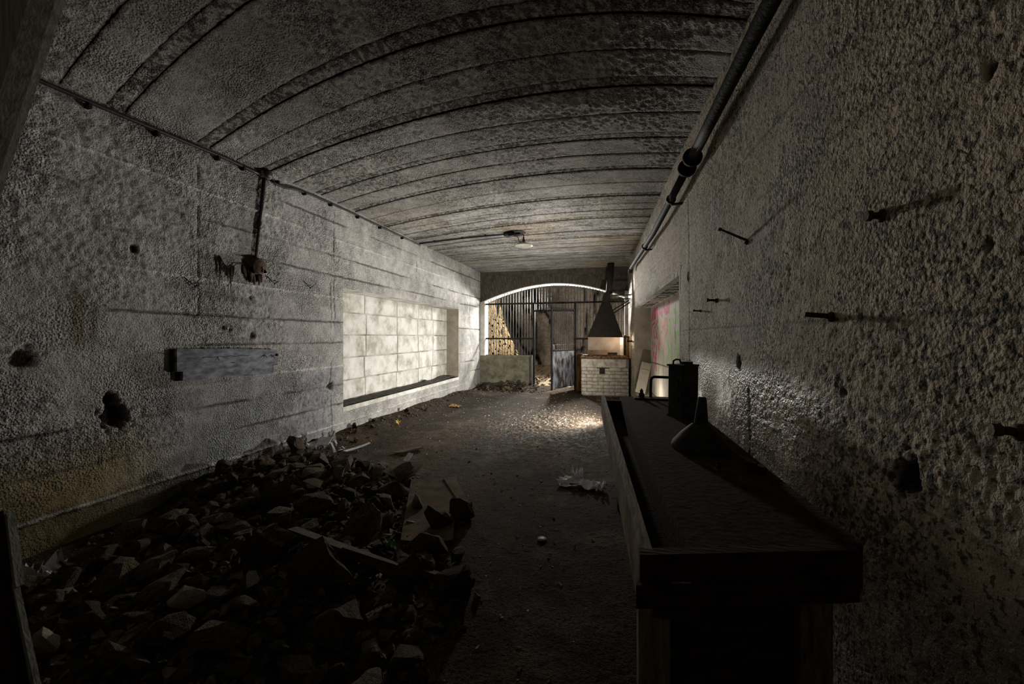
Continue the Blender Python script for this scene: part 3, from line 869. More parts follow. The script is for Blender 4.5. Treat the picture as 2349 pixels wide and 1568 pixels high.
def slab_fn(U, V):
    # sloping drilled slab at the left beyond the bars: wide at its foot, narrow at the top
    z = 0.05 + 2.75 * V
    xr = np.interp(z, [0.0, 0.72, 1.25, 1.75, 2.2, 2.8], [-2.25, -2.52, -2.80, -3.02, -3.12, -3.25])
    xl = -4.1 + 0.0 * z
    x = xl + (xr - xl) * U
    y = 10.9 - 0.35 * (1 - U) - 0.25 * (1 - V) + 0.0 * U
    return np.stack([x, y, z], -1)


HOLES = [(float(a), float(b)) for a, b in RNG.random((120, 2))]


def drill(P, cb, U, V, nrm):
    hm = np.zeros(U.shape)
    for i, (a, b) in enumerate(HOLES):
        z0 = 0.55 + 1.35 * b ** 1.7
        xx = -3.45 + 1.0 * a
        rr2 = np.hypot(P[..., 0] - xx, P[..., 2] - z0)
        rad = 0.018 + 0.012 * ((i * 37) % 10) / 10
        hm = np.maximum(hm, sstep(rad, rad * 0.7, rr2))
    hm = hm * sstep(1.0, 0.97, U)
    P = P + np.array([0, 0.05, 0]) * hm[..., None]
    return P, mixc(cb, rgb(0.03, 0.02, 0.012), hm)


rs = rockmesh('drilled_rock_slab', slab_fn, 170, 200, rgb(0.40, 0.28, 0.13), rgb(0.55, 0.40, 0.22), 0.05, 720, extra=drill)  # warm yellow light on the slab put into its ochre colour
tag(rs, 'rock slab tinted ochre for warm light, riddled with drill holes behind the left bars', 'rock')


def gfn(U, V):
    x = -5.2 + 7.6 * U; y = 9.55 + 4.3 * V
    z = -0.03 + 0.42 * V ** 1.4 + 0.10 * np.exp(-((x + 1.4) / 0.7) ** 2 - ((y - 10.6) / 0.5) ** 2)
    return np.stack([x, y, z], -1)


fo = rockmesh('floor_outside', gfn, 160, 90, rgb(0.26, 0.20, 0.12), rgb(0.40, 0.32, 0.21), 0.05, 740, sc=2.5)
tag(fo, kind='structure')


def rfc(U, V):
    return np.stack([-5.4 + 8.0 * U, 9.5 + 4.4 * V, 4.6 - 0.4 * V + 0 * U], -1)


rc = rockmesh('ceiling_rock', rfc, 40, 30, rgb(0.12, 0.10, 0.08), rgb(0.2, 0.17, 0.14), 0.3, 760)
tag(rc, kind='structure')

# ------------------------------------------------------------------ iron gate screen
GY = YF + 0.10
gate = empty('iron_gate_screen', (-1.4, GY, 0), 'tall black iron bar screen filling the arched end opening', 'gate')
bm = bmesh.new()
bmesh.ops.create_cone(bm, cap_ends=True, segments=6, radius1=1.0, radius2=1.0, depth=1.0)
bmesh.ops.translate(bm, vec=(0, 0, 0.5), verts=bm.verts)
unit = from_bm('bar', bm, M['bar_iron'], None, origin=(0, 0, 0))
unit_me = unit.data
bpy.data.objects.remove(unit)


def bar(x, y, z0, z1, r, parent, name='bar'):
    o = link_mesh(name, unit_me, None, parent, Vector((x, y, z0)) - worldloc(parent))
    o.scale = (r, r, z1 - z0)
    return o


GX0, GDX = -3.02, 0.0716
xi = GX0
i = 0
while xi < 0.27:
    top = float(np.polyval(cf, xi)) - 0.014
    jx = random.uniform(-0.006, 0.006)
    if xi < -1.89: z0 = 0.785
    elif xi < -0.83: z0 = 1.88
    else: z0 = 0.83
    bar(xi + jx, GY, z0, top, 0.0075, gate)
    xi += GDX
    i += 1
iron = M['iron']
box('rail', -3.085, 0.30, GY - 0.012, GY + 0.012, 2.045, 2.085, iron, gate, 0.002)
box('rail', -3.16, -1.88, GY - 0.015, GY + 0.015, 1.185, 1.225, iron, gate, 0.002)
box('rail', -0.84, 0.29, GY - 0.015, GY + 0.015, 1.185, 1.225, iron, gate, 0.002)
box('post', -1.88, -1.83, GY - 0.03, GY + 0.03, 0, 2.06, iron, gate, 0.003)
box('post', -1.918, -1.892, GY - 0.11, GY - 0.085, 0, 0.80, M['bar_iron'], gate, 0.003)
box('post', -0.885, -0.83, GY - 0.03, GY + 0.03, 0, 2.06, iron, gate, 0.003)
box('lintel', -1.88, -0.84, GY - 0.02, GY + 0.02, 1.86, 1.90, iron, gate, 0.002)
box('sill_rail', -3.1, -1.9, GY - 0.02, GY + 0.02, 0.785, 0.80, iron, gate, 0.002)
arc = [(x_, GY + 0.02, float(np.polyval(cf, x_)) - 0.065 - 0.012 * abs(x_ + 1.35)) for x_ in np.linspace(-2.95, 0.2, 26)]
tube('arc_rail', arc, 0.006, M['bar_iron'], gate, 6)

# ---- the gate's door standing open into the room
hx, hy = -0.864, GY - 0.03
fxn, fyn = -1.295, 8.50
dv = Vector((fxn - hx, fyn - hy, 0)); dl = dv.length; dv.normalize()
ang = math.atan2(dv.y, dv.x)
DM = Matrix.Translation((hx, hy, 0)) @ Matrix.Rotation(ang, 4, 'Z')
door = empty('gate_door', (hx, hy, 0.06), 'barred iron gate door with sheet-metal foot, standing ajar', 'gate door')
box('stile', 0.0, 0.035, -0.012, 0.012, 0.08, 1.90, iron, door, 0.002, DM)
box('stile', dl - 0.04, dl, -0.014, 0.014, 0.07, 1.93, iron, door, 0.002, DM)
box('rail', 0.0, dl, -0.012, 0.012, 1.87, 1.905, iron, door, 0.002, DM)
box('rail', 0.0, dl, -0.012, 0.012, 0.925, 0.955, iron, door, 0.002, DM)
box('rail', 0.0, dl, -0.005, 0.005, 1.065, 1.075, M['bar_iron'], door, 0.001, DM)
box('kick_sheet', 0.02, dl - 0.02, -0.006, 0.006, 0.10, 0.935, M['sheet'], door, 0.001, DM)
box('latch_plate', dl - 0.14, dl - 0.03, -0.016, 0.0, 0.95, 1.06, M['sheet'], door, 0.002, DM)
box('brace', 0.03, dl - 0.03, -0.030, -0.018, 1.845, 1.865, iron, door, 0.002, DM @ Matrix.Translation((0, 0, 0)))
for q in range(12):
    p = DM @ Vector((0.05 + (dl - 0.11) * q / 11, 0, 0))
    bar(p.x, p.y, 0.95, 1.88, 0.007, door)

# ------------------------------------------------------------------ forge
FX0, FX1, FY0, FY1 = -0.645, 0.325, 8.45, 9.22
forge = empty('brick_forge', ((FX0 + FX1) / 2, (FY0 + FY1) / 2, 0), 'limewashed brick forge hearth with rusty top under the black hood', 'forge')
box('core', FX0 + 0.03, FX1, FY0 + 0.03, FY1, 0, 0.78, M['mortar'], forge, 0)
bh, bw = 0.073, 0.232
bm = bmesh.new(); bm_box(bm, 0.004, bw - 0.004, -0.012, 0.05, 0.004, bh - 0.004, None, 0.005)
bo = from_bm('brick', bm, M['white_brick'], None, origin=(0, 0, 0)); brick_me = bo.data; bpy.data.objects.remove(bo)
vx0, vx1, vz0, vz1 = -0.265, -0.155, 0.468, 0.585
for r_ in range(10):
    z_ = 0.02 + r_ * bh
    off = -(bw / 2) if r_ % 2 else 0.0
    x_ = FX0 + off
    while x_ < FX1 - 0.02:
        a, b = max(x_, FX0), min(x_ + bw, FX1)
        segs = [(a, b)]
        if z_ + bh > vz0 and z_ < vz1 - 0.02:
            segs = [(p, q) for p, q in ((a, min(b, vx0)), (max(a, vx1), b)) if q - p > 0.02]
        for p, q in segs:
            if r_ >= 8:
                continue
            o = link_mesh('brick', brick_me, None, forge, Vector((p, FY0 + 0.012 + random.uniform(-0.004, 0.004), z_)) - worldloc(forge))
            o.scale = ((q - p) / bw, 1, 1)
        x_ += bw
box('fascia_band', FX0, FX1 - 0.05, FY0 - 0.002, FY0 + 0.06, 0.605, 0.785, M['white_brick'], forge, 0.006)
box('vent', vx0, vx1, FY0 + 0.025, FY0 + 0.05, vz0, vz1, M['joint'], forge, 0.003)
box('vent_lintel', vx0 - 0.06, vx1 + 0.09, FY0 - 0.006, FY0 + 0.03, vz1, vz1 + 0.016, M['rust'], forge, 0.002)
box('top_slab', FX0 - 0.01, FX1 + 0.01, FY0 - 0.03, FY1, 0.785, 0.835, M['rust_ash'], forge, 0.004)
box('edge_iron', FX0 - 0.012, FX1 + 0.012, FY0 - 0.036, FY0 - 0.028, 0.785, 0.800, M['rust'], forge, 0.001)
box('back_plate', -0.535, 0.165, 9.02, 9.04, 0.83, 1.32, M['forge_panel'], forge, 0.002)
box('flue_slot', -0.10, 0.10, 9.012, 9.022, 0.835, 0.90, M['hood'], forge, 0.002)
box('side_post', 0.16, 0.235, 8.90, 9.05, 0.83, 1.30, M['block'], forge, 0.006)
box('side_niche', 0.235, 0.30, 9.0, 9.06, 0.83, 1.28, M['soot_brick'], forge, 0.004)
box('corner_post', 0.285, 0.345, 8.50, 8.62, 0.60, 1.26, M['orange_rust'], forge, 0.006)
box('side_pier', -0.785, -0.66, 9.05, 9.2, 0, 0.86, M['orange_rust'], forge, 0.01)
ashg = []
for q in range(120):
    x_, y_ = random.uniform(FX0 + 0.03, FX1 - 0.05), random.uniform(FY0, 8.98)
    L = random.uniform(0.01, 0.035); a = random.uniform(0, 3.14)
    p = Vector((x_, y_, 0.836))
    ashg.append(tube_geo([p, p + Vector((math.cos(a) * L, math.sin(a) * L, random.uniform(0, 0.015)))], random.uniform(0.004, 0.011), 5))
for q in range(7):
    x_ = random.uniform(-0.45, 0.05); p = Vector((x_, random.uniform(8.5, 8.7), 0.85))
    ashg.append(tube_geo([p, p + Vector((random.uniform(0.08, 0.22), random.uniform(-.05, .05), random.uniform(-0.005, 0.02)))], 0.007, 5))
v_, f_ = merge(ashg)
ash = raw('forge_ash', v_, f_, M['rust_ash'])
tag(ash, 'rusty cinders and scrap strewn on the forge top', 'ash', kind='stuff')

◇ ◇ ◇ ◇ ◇

■ **CHALLENGE**
Return the material line for line, from its beginning to the line that contains "return P, mixc(cb, rgb(0.03, 0.02, 0.012), hm)", with the pictures left out.

■ **TASK SOLUTION**
Continue the Blender Python script for this scene: part 3, from line 869. More parts follow. The script is for Blender 4.5. Treat the picture as 2349 pixels wide and 1568 pixels high.
def slab_fn(U, V):
    # sloping drilled slab at the left beyond the bars: wide at its foot, narrow at the top
    z = 0.05 + 2.75 * V
    xr = np.interp(z, [0.0, 0.72, 1.25, 1.75, 2.2, 2.8], [-2.25, -2.52, -2.80, -3.02, -3.12, -3.25])
    xl = -4.1 + 0.0 * z
    x = xl + (xr - xl) * U
    y = 10.9 - 0.35 * (1 - U) - 0.25 * (1 - V) + 0.0 * U
    return np.stack([x, y, z], -1)


HOLES = [(float(a), float(b)) for a, b in RNG.random((120, 2))]


def drill(P, cb, U, V, nrm):
    hm = np.zeros(U.shape)
    for i, (a, b) in enumerate(HOLES):
        z0 = 0.55 + 1.35 * b ** 1.7
        xx = -3.45 + 1.0 * a
        rr2 = np.hypot(P[..., 0] - xx, P[..., 2] - z0)
        rad = 0.018 + 0.012 * ((i * 37) % 10) / 10
        hm = np.maximum(hm, sstep(rad, rad * 0.7, rr2))
    hm = hm * sstep(1.0, 0.97, U)
    P = P + np.array([0, 0.05, 0]) * hm[..., None]
    return P, mixc(cb, rgb(0.03, 0.02, 0.012), hm)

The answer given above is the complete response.